Tuesday, June 22, 2021

June 22, 1981: Appalachian Observer Begins Work

Forty years ago today I woke up in Washington, D.C., flew to East Tennessee, met my new publisher, started the Appalachian Observer and took in my first Anderson County School Board meeting.

Anderson County suffered from a School Dictator.  That's what Eastern Kentucky's sage, Harry Caudill called them in "Night Comes to the Cumberlands," where corrupt coal-dominated Courthouse gangs suppressed dissent, hiring and firing political patronage employees, many of them school employees.

Anderson County's School Dictator was Paul Eugene Bostic, Sr., thirteen year veteran of the job, who presided over a corrupt Democratic political machine that fired teachers that did not support his candidates.  

After flying into Knoxville and going with Ernie for lunch at Miller's Restaurant, we set about undoing the corrupt political machine, working with his wife, Annie to design our newspaper layout and plan our attack.  That night, I entered the Anderson County Courthouse and attended a School Board meeting on the third floor, in the large Circuit Courtroom. 

There, School Superintendent Bostic and seven School Board members sat around a table, without microphones or public address system.  Parents of rural Marlow Elementary School children were angry and protesting, ignored by Bostic & Co.  Their beef: the PTA had purchased kitchen equipment, which Bostic was in the process of removing, planning to substitute lukewarm food trucked in from elsewhere.  When parents would ask a question, Bostic & Co. would duck them.  Bostic would mumble and mutter into his tie.  So I stood up and said, "Mr. Bostic, would you please speak louder and enunciate, sir?"

Bostic responded, "Who said that?  Who said that?"  

A few days later, newspaper owner Ernest F. Phillips and I distributed copies of our tabloid prospectus to Independence Day fireworks watchers at Lake City High School in Lake City, Tennessee (now renamed Rocky Top, after a failed development that violated songwriter's intellectual property rights).

Our four page prospectus listed stories we would cover and was headlined, "Celebrate Independence!"  We promised not to be one of those dull newspapers that refused to cover the news, like our competitors, the Clinton Courier-News, The Oak Ridger, Knoxville Journal and Knoxville News-Sentinel.  We told our prospective readers in our prospectus that those newspapers practiced "Chain Gang Journalism." We promised not to be misled, or to mislead them.

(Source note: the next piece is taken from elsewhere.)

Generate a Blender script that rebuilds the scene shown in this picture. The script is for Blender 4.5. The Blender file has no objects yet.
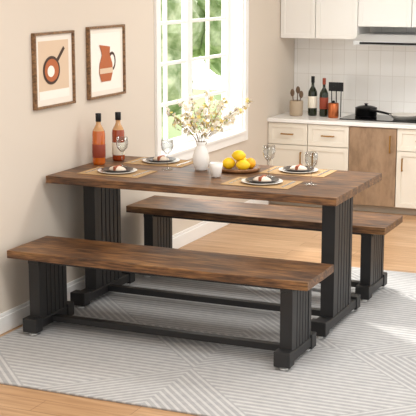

A graduate of Lincoln Memorial University, a former underground coal miner, Ernie Phillips disliked strip-mining and disclosed chicanery to me while I was on a Fund for Investigative Journalism grant as an undergraduate.   

Ernie was the former Criminal Investigator for District Attorney General James Nelson Ramsey, whose indictments of local officials on corruption charges embroiled the Courthouse.  The local Establishment hated Ramsey because he indicted several of them.  One of them, County Court Clerk John Marshall Purdy, committed suicide in his daughter's yard in Nashville after being indicted for embezzlement.  The local Sheriff, Dennis O. Trotter, was in our sights, and was later indicted, arrested, and pled guilty to federal criminal charges. 

The School Superintendent's son was Paul Eugene "Jencks" Bostic, Jr., President of City and County Bank of Anderson County.  Jencks' Bostics's bosses, bankers Jacob Frank "Jake" Butcher and his brother C.H. later went to federal prison.  Their lawyer supposedly committed suicide.  But on June 22, 1981, the Butchers still presided over a corrupt banking network that planned the 1982 World's Fair in Knoxville.  

Butcher's home, Whirlwind, was across Melton Hill Lake from Oak Ridge, scene of many environmental crimes I would later help expose.  Mrs. Sonya Butcher once got Jake some well-needed property tax relief when she told the Equalization Board her home was next to a nuclear waste dump and noisy railroad trains!)

Anderson County was coalfields and energy production in the northwest mountains, and classified national security nuclear weapons plant pollution in the south, at Oak Ridge. Like a "cask tapped at both ends," as Alexander Hamilton said of New Jersey, Anderson County had two of the Nation's worst industries, coal and nuclear.  Most of the thirteen County Commissioners wore their Union Carbide security clearance badges on their shirt pockets from the X-10, Y-12 and K-25 plants.   The Department of Energy, Union Carbide and a crooked Sheriff named Dennis O. Trotter ruled these parts.  

At the school board that night, forty years ago, on June 22, 1981, who knew where our new newspaper would take us?